I know this is the sort of reaction that shows my age, but Lord-a-mighty, the news that Florida will this very year pass New York in population is a shocker. Yes, I was dimly aware that Florida caught up with the Empire State in electoral votes during the last reapportionment (New York’s margin had steadily declined from 45-10 in the 1950s, to 43-14 in the 60s, to 41-17 in the 70s, 36-21 in the 80s, 33-25 in the 90s, and 31-27 in the 00s). But still, given New York’s incredible history and its continuing preeminence in business and culture, it’s weird to think of it as smaller than the state Chelsea Hander regularly mocks on her late-night show.

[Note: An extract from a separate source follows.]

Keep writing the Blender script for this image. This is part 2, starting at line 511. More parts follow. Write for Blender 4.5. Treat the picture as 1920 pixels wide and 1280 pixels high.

I admit I have a partly-irrational aversion to the Sunshine State, based on too many childhood vacations on the Redneck Riviera, an intense dislike for insanely hot weather interrupted by violent storms, and a general hostility to stinging insects and cheesy tourist culture, all fortified by college football rivalry and a feeling that the whole state’s surreal (my first reaction to Orlando, if you will forgive the stereotypes, is that it’s what you’d get if the Mormons had built Las Vegas).
But millions of transplants can’t all be wrong (or at least not all wrong), and at this point New York’s only hope for regaining its population lead is that all those Burmese Pythons in the Everglades will make common cause with the alligators and terrorize Floridians into a reverse migration north.